Former Bellator Lightweight Champion Eddie Alvarez will be going to battle with the promotion he once called home this coming Friday. As reported, Bellator engaged the Blackzilians fighter in a legal battle after matching the contract offered to Alvarez by the UFC. According to the Philadelphia native, Bellator’s counteroffer was not a true match to Zuffa’s, who offered him the chance to compete on Fox and Pay Per-View percentage bonuses, neither of which Bellator can truly match. The UFC then sweetened the pot, upping their offer to Alvarez to include a $250k signing bonus and $70k per-fight with potential mirrored win bonus.
Recent reports also suggest that Alvarez has been offered a bout at UFC 159.

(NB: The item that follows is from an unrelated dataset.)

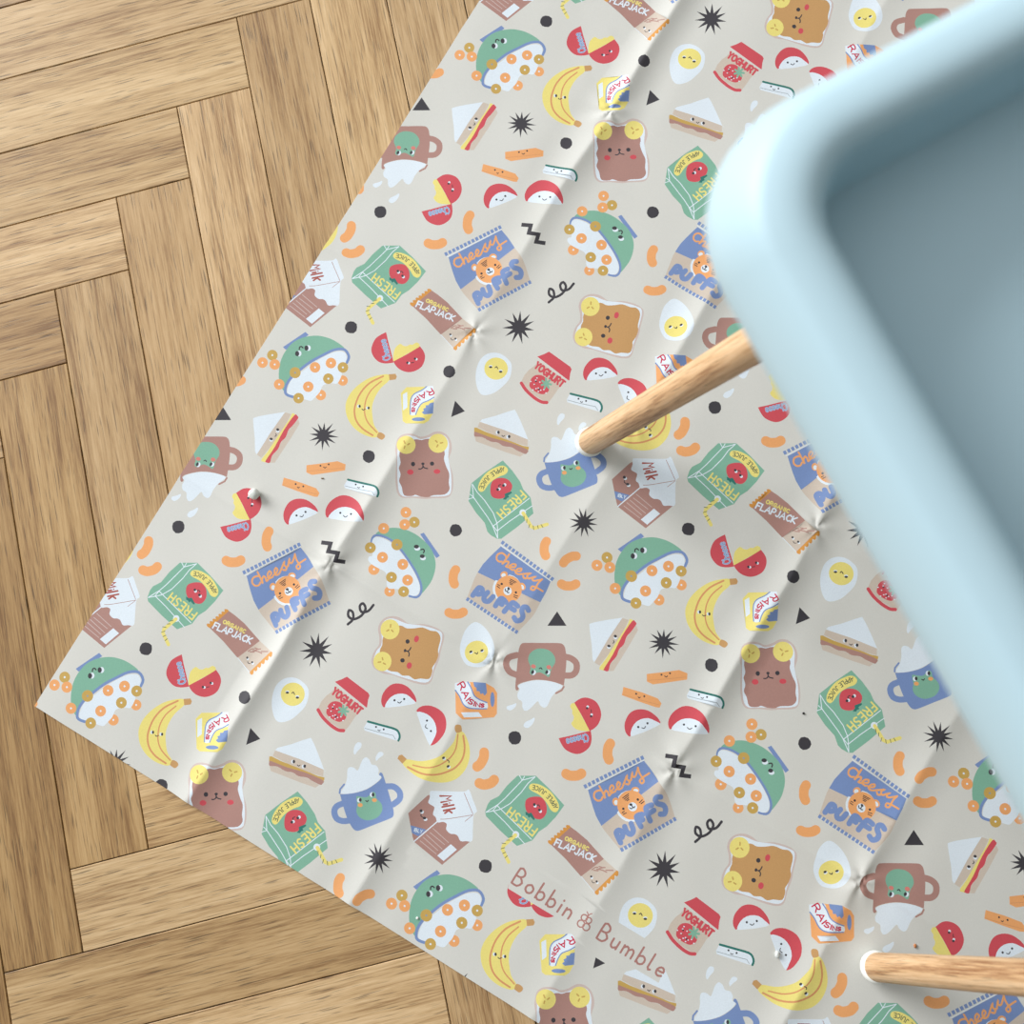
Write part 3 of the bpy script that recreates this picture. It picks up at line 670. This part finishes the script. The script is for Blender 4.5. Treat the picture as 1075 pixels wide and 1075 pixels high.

MMA Payout has the details:
According to Court papers filed in [the federal US District Court for the District of New Jersey] by Alvarez’s attorney, Zuffa will not promote or contract with Alvarez until it has Court permission. It has to do so within 90 days of the event. Thus, the deadline is January 27th (the hearing is set for Friday the 25th since the 27th is Sunday).
The hearing is to show cause as to “why Bellator should not be restrained from interfering with Alvarez’s prospective contract with Zuffa and why Alvarez should not be permitted to contract with Zuffa, so that he may participate in Zuffa’s April 27, 2013 event.
As in all preliminary injunctions, the threshold Alvarez’s attorneys must prove for the Court to grant the preliminary junction is:
1) the likelihood of success on the merits;
2) that Alvarez will suffer irreparable harm if the injunction is denied;
3) who between Bellator and Alvarez would suffer the most harm after comparing/balancing;
4) that the public interest favors such relief.


So what is the most likely outcome of this?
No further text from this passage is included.